:: Supplied information
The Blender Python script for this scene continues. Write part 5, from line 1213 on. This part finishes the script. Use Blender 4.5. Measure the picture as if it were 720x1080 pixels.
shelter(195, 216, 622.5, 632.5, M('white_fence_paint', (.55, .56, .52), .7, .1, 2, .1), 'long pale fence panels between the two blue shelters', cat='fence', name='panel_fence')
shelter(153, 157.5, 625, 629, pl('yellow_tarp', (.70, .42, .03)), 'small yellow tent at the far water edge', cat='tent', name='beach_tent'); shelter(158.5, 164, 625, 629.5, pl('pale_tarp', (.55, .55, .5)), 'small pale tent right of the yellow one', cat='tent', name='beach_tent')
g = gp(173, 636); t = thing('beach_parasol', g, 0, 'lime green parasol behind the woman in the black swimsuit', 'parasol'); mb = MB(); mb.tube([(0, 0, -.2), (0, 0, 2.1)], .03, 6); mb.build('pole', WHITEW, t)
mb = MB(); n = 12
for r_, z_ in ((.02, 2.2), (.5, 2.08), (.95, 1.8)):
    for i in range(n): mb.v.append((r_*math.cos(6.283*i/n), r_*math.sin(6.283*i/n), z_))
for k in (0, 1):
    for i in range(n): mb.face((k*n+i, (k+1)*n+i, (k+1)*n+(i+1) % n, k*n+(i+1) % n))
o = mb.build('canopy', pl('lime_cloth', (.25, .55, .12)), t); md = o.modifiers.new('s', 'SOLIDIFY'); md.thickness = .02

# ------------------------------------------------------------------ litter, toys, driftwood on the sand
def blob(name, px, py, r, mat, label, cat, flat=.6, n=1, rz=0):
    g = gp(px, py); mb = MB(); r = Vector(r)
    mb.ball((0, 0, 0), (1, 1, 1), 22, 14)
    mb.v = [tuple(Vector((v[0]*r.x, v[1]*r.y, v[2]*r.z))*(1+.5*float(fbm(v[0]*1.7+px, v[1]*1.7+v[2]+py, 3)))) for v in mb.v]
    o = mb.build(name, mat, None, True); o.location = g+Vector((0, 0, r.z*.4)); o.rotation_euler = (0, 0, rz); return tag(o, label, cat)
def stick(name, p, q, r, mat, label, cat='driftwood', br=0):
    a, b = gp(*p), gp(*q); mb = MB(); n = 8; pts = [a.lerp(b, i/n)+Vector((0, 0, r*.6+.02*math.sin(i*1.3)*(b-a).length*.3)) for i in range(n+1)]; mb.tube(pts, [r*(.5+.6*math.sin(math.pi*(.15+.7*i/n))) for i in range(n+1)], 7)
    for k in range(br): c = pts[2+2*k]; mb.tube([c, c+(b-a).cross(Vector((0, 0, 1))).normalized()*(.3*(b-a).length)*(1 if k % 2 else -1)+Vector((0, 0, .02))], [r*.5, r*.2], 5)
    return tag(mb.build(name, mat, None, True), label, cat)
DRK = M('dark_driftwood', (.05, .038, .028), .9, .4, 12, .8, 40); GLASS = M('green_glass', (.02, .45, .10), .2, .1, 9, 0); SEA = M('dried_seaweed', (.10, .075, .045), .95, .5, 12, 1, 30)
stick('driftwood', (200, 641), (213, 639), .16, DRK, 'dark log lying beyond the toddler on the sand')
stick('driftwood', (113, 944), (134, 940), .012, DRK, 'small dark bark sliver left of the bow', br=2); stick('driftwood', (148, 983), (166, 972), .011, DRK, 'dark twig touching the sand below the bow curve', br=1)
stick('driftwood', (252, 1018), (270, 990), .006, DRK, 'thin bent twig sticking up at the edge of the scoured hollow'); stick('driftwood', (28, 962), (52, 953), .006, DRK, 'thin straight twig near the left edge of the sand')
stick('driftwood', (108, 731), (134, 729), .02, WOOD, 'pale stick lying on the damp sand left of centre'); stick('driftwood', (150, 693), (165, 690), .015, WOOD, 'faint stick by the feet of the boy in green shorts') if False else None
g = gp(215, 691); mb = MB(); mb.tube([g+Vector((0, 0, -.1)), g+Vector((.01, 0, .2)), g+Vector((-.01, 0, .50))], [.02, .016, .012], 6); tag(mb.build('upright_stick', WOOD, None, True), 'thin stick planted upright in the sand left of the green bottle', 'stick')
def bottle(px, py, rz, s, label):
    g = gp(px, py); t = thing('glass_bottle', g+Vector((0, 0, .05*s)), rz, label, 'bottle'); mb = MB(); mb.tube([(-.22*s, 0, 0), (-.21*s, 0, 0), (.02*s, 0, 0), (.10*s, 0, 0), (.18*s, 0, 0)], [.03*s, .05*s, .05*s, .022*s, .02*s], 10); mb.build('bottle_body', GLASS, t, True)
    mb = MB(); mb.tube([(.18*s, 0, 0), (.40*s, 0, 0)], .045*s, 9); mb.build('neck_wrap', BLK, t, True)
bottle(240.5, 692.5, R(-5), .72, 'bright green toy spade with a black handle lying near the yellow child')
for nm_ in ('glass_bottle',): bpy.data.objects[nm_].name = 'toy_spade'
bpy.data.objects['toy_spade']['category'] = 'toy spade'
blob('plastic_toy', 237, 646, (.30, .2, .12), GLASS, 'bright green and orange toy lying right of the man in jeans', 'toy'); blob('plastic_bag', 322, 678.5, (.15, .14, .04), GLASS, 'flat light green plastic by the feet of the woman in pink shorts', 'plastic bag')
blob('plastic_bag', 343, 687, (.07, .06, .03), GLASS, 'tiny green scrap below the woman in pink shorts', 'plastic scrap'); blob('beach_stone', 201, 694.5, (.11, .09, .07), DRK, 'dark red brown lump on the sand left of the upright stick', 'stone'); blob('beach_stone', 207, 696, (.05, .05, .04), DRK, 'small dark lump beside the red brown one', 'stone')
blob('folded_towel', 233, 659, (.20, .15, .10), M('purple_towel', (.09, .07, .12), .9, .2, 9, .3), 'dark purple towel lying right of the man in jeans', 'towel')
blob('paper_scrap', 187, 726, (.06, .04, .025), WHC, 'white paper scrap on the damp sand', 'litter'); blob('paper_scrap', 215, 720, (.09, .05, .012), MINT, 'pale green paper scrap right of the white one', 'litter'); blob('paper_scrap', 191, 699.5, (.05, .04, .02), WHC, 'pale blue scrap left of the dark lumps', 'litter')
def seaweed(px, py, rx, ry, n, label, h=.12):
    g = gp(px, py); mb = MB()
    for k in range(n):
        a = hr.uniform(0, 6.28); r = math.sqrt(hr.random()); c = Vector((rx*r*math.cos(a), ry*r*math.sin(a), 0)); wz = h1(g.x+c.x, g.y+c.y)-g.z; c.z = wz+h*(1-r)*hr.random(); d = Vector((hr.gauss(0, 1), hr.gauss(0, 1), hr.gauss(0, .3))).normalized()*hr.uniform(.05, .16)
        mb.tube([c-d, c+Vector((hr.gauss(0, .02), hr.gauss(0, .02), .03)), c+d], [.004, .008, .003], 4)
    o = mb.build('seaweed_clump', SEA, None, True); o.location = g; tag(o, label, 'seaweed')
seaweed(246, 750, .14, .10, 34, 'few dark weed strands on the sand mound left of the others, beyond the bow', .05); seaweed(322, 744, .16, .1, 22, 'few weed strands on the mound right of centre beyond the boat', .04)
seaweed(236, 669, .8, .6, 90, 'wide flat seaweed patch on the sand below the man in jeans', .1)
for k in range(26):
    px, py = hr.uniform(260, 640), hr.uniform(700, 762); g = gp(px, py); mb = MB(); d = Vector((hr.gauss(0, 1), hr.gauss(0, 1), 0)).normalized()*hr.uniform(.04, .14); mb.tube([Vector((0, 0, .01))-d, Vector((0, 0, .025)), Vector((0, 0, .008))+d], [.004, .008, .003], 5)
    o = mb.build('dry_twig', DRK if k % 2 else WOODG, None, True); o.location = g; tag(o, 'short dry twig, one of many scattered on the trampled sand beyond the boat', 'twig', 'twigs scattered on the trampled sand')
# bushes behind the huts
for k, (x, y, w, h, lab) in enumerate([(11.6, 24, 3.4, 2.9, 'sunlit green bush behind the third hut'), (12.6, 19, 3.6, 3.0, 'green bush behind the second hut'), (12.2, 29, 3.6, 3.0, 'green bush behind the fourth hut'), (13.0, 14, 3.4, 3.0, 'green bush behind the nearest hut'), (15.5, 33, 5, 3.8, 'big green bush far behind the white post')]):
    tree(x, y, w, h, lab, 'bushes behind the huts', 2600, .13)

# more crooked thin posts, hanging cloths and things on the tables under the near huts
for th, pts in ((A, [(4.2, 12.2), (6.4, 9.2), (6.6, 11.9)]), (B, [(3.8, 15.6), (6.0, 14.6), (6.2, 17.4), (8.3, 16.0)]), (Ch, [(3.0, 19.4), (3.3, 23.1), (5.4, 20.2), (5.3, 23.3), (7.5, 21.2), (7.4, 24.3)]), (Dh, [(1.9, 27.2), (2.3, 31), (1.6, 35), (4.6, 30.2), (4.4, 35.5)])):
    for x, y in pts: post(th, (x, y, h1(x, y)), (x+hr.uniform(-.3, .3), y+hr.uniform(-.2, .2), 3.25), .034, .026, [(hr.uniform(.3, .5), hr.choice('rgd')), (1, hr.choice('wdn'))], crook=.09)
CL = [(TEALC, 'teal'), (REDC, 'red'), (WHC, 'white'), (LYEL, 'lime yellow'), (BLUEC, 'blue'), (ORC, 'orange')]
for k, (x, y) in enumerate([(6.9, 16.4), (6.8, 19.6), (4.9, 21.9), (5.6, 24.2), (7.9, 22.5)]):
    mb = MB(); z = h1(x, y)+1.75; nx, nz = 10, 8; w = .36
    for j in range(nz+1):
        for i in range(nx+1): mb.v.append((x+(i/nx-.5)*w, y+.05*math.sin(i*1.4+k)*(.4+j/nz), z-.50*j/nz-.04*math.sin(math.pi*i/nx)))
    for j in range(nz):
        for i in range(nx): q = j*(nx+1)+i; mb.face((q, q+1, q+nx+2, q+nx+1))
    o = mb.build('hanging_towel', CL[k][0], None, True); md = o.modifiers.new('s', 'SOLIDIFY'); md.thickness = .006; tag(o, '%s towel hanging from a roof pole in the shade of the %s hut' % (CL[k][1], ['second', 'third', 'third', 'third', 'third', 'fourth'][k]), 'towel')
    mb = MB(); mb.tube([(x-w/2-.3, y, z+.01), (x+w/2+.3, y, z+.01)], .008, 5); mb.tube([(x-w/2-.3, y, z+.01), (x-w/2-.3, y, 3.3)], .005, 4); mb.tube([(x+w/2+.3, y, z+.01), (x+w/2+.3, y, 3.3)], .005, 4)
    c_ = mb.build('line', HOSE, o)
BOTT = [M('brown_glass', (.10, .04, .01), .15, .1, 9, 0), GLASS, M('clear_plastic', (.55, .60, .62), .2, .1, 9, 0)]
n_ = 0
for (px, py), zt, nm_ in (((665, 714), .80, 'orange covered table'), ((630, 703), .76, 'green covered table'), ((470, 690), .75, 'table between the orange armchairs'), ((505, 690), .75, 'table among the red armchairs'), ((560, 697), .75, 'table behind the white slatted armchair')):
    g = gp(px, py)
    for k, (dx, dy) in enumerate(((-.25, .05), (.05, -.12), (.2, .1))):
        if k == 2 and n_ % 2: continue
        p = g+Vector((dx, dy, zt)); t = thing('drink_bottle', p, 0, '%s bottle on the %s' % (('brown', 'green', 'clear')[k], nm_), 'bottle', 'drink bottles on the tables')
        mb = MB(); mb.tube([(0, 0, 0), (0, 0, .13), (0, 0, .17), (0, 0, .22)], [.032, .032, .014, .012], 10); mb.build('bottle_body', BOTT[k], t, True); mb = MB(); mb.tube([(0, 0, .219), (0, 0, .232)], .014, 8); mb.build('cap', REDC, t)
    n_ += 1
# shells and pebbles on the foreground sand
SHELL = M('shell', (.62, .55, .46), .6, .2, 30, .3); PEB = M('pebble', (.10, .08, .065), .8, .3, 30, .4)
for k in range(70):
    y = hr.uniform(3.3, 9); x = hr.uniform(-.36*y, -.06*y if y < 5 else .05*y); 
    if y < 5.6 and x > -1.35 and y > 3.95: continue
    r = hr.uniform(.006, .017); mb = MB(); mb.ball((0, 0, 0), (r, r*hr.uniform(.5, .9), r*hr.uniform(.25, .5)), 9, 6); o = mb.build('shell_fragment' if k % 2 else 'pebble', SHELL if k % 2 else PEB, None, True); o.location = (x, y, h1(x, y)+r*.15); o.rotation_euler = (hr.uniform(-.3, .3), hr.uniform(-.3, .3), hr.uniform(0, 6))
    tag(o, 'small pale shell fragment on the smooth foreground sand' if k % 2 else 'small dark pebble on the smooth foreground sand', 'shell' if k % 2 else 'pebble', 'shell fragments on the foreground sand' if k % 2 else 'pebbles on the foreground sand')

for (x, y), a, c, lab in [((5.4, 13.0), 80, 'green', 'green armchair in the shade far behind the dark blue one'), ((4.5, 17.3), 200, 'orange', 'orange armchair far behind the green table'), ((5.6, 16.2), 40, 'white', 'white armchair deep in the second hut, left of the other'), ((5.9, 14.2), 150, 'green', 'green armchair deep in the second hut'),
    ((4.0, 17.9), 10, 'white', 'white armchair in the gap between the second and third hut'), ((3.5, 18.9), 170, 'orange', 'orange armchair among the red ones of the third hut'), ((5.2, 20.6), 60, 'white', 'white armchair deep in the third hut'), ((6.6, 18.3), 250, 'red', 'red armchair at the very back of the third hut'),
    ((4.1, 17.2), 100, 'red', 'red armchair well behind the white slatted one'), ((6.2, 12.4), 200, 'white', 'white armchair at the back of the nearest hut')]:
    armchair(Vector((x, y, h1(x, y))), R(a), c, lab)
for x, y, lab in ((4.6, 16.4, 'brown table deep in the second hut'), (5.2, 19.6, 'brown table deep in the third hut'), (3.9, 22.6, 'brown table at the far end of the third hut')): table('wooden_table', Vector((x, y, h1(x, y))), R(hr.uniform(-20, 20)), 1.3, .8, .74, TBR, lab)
::::
Objective
Verbatim output is expected for the lines from the start of the data to the line in which "o = mb.build('canopy', pl('lime_cloth', (.25, .55, .12)), t);" appears, both included.

Task response
The Blender Python script for this scene continues. Write part 5, from line 1213 on. This part finishes the script. Use Blender 4.5. Measure the picture as if it were 720x1080 pixels.
shelter(195, 216, 622.5, 632.5, M('white_fence_paint', (.55, .56, .52), .7, .1, 2, .1), 'long pale fence panels between the two blue shelters', cat='fence', name='panel_fence')
shelter(153, 157.5, 625, 629, pl('yellow_tarp', (.70, .42, .03)), 'small yellow tent at the far water edge', cat='tent', name='beach_tent'); shelter(158.5, 164, 625, 629.5, pl('pale_tarp', (.55, .55, .5)), 'small pale tent right of the yellow one', cat='tent', name='beach_tent')
g = gp(173, 636); t = thing('beach_parasol', g, 0, 'lime green parasol behind the woman in the black swimsuit', 'parasol'); mb = MB(); mb.tube([(0, 0, -.2), (0, 0, 2.1)], .03, 6); mb.build('pole', WHITEW, t)
mb = MB(); n = 12
for r_, z_ in ((.02, 2.2), (.5, 2.08), (.95, 1.8)):
    for i in range(n): mb.v.append((r_*math.cos(6.283*i/n), r_*math.sin(6.283*i/n), z_))
for k in (0, 1):
    for i in range(n): mb.face((k*n+i, (k+1)*n+i, (k+1)*n+(i+1) % n, k*n+(i+1) % n))
o = mb.build('canopy', pl('lime_cloth', (.25, .55, .12)), t); md = o.modifiers.new('s', 'SOLIDIFY'); md.thickness = .02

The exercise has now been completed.